» Collection entries

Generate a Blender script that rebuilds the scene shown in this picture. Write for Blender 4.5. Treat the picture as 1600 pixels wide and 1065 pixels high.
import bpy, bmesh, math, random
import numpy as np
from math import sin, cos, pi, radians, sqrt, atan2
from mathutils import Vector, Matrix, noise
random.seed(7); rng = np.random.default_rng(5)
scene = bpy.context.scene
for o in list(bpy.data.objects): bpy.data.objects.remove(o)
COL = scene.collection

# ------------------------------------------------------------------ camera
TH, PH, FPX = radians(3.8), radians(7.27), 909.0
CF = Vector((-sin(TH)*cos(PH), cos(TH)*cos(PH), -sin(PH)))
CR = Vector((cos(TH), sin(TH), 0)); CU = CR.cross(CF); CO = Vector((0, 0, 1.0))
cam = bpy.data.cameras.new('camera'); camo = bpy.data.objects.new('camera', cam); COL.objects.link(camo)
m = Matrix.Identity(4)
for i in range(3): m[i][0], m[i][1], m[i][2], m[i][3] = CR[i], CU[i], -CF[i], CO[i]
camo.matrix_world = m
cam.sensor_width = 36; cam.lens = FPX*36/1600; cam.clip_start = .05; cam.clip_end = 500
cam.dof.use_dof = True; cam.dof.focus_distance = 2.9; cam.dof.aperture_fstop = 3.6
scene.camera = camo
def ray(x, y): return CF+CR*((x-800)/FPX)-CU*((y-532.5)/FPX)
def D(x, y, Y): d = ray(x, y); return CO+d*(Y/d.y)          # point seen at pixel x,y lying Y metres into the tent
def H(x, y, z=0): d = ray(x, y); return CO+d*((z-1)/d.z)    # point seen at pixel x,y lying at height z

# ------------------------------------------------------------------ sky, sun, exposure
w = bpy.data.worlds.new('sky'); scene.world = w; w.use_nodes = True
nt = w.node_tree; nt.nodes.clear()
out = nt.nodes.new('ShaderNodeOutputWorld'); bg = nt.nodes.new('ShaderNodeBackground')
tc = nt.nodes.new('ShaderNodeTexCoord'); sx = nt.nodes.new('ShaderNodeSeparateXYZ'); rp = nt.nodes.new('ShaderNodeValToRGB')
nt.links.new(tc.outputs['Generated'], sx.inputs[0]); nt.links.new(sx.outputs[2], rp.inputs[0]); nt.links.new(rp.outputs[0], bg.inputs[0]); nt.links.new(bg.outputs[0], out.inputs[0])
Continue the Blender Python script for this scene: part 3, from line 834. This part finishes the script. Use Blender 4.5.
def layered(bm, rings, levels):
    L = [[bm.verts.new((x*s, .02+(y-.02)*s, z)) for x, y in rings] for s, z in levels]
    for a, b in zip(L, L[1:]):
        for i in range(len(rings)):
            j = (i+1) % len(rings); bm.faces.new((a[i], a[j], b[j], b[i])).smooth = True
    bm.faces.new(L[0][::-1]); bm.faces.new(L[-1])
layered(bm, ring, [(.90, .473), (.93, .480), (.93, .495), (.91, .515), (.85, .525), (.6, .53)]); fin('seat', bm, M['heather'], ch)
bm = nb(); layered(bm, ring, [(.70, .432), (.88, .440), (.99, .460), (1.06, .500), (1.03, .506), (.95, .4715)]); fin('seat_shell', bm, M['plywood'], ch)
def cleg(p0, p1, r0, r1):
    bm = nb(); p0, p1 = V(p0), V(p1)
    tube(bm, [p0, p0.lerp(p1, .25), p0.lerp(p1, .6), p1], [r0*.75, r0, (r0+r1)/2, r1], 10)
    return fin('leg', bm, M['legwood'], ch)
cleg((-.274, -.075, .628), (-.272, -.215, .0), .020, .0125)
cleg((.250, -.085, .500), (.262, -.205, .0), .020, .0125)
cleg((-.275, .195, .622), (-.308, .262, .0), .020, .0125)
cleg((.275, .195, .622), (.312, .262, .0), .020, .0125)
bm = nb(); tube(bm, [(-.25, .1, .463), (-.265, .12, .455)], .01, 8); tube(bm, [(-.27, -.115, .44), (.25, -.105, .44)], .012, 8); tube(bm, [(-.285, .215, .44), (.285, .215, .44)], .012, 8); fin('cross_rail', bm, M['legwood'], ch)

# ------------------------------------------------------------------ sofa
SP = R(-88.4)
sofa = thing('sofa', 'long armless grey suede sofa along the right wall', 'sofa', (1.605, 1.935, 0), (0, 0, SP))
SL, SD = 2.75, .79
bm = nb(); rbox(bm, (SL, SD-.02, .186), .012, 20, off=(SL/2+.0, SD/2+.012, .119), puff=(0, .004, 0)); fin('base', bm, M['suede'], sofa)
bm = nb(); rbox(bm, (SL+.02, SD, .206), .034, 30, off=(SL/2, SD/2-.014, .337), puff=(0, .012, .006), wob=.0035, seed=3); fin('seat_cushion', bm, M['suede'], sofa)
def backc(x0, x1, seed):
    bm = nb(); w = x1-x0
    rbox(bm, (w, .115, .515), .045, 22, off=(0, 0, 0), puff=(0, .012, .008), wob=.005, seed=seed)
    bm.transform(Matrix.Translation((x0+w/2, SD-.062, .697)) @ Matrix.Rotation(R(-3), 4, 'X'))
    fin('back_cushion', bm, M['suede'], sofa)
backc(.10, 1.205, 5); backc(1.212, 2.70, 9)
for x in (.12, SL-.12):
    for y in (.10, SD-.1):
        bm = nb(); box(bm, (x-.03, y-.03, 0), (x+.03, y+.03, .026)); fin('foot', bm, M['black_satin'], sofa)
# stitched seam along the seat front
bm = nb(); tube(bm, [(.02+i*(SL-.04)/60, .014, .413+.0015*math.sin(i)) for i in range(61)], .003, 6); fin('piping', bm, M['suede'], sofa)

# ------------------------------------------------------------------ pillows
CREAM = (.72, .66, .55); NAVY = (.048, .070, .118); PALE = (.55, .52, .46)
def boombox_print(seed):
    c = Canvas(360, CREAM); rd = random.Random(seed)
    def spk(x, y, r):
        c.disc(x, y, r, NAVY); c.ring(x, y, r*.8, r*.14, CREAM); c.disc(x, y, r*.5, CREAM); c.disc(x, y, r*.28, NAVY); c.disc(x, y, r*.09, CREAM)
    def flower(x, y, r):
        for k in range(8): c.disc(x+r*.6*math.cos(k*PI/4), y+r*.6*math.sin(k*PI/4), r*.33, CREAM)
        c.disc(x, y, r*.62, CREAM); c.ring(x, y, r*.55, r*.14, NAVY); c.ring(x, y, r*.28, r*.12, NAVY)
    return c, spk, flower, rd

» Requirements
Please set down each line of the records exactly as given.

» Written response
Generate a Blender script that rebuilds the scene shown in this picture. Write for Blender 4.5. Treat the picture as 1600 pixels wide and 1065 pixels high.
import bpy, bmesh, math, random
import numpy as np
from math import sin, cos, pi, radians, sqrt, atan2
from mathutils import Vector, Matrix, noise
random.seed(7); rng = np.random.default_rng(5)
scene = bpy.context.scene
for o in list(bpy.data.objects): bpy.data.objects.remove(o)
COL = scene.collection

# ------------------------------------------------------------------ camera
TH, PH, FPX = radians(3.8), radians(7.27), 909.0
CF = Vector((-sin(TH)*cos(PH), cos(TH)*cos(PH), -sin(PH)))
CR = Vector((cos(TH), sin(TH), 0)); CU = CR.cross(CF); CO = Vector((0, 0, 1.0))
cam = bpy.data.cameras.new('camera'); camo = bpy.data.objects.new('camera', cam); COL.objects.link(camo)
m = Matrix.Identity(4)
for i in range(3): m[i][0], m[i][1], m[i][2], m[i][3] = CR[i], CU[i], -CF[i], CO[i]
camo.matrix_world = m
cam.sensor_width = 36; cam.lens = FPX*36/1600; cam.clip_start = .05; cam.clip_end = 500
cam.dof.use_dof = True; cam.dof.focus_distance = 2.9; cam.dof.aperture_fstop = 3.6
scene.camera = camo
def ray(x, y): return CF+CR*((x-800)/FPX)-CU*((y-532.5)/FPX)
def D(x, y, Y): d = ray(x, y); return CO+d*(Y/d.y)          # point seen at pixel x,y lying Y metres into the tent
def H(x, y, z=0): d = ray(x, y); return CO+d*((z-1)/d.z)    # point seen at pixel x,y lying at height z

# ------------------------------------------------------------------ sky, sun, exposure
w = bpy.data.worlds.new('sky'); scene.world = w; w.use_nodes = True
nt = w.node_tree; nt.nodes.clear()
out = nt.nodes.new('ShaderNodeOutputWorld'); bg = nt.nodes.new('ShaderNodeBackground')
tc = nt.nodes.new('ShaderNodeTexCoord'); sx = nt.nodes.new('ShaderNodeSeparateXYZ'); rp = nt.nodes.new('ShaderNodeValToRGB')
nt.links.new(tc.outputs['Generated'], sx.inputs[0]); nt.links.new(sx.outputs[2], rp.inputs[0]); nt.links.new(rp.outputs[0], bg.inputs[0]); nt.links.new(bg.outputs[0], out.inputs[0])
Continue the Blender Python script for this scene: part 3, from line 834. This part finishes the script. Use Blender 4.5.
def layered(bm, rings, levels):
    L = [[bm.verts.new((x*s, .02+(y-.02)*s, z)) for x, y in rings] for s, z in levels]
    for a, b in zip(L, L[1:]):
        for i in range(len(rings)):
            j = (i+1) % len(rings); bm.faces.new((a[i], a[j], b[j], b[i])).smooth = True
    bm.faces.new(L[0][::-1]); bm.faces.new(L[-1])
layered(bm, ring, [(.90, .473), (.93, .480), (.93, .495), (.91, .515), (.85, .525), (.6, .53)]); fin('seat', bm, M['heather'], ch)
bm = nb(); layered(bm, ring, [(.70, .432), (.88, .440), (.99, .460), (1.06, .500), (1.03, .506), (.95, .4715)]); fin('seat_shell', bm, M['plywood'], ch)
def cleg(p0, p1, r0, r1):
    bm = nb(); p0, p1 = V(p0), V(p1)
    tube(bm, [p0, p0.lerp(p1, .25), p0.lerp(p1, .6), p1], [r0*.75, r0, (r0+r1)/2, r1], 10)
    return fin('leg', bm, M['legwood'], ch)
cleg((-.274, -.075, .628), (-.272, -.215, .0), .020, .0125)
cleg((.250, -.085, .500), (.262, -.205, .0), .020, .0125)
cleg((-.275, .195, .622), (-.308, .262, .0), .020, .0125)
cleg((.275, .195, .622), (.312, .262, .0), .020, .0125)
bm = nb(); tube(bm, [(-.25, .1, .463), (-.265, .12, .455)], .01, 8); tube(bm, [(-.27, -.115, .44), (.25, -.105, .44)], .012, 8); tube(bm, [(-.285, .215, .44), (.285, .215, .44)], .012, 8); fin('cross_rail', bm, M['legwood'], ch)

# ------------------------------------------------------------------ sofa
SP = R(-88.4)
sofa = thing('sofa', 'long armless grey suede sofa along the right wall', 'sofa', (1.605, 1.935, 0), (0, 0, SP))
SL, SD = 2.75, .79
bm = nb(); rbox(bm, (SL, SD-.02, .186), .012, 20, off=(SL/2+.0, SD/2+.012, .119), puff=(0, .004, 0)); fin('base', bm, M['suede'], sofa)
bm = nb(); rbox(bm, (SL+.02, SD, .206), .034, 30, off=(SL/2, SD/2-.014, .337), puff=(0, .012, .006), wob=.0035, seed=3); fin('seat_cushion', bm, M['suede'], sofa)
def backc(x0, x1, seed):
    bm = nb(); w = x1-x0
    rbox(bm, (w, .115, .515), .045, 22, off=(0, 0, 0), puff=(0, .012, .008), wob=.005, seed=seed)
    bm.transform(Matrix.Translation((x0+w/2, SD-.062, .697)) @ Matrix.Rotation(R(-3), 4, 'X'))
    fin('back_cushion', bm, M['suede'], sofa)
backc(.10, 1.205, 5); backc(1.212, 2.70, 9)
for x in (.12, SL-.12):
    for y in (.10, SD-.1):
        bm = nb(); box(bm, (x-.03, y-.03, 0), (x+.03, y+.03, .026)); fin('foot', bm, M['black_satin'], sofa)
# stitched seam along the seat front
bm = nb(); tube(bm, [(.02+i*(SL-.04)/60, .014, .413+.0015*math.sin(i)) for i in range(61)], .003, 6); fin('piping', bm, M['suede'], sofa)

# ------------------------------------------------------------------ pillows
CREAM = (.72, .66, .55); NAVY = (.048, .070, .118); PALE = (.55, .52, .46)
def boombox_print(seed):
    c = Canvas(360, CREAM); rd = random.Random(seed)
    def spk(x, y, r):
        c.disc(x, y, r, NAVY); c.ring(x, y, r*.8, r*.14, CREAM); c.disc(x, y, r*.5, CREAM); c.disc(x, y, r*.28, NAVY); c.disc(x, y, r*.09, CREAM)
    def flower(x, y, r):
        for k in range(8): c.disc(x+r*.6*math.cos(k*PI/4), y+r*.6*math.sin(k*PI/4), r*.33, CREAM)
        c.disc(x, y, r*.62, CREAM); c.ring(x, y, r*.55, r*.14, NAVY); c.ring(x, y, r*.28, r*.12, NAVY)
    return c, spk, flower, rd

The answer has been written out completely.